Lato giuridico, siamo ancora ai puntini di sospensione. L’istituzione più normativa al mondo non sa come definire una linea di credito che dovrebbe essere comunitaria, sostenuta da tutti i suoi paesi membri – senza che nessuno di loro anticipi un centesimo – e garantisca perfino dei ritorni. Sia a Kyiv una volta finita la guerra, sia alla Russia sotto forma di restituzione dei capitali non usati. Lato finanza, si pensa all’emissione di obbligazioni. Queste avrebbero un senso. Risponderebbero al principio draghiano di “debito buono”, per di più comunitario. Per la seconda volta nella sua storia, l’Ue agirebbe come soggetto di finanza pubblica, prima ancora di definirsi come tale. Progetto fattibile sulla carta, meno nella realtà. Come si è detto, a Bruxelles sono lenti.

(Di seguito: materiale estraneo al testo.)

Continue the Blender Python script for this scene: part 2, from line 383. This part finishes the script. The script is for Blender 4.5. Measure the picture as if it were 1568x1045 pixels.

Una soluzione, magari anche positiva, ci mettono a definirla. Peraltro bisogna che sia chiaro che il debito comune deve sollevare gli Stati membri dall’onere finanziario. Primo, perché alcuni non hanno margine fiscale. Secondo, perché il finanziamento bilaterale è volatile dal punto di vista elettorale. Gli stessi Usa lo dimostrano. Basta che a vincere le elezioni sia qualcuno che con Putin vuole dialogare e vedi che Kyiv si trova senza fondi. Il tempo stringe. Zelensky ha dato gennaio come deadline. Il prossimo Consiglio Ue è in agenda per il 18 o 19 dicembre. L’ordine del giorno non è stato ancora deciso.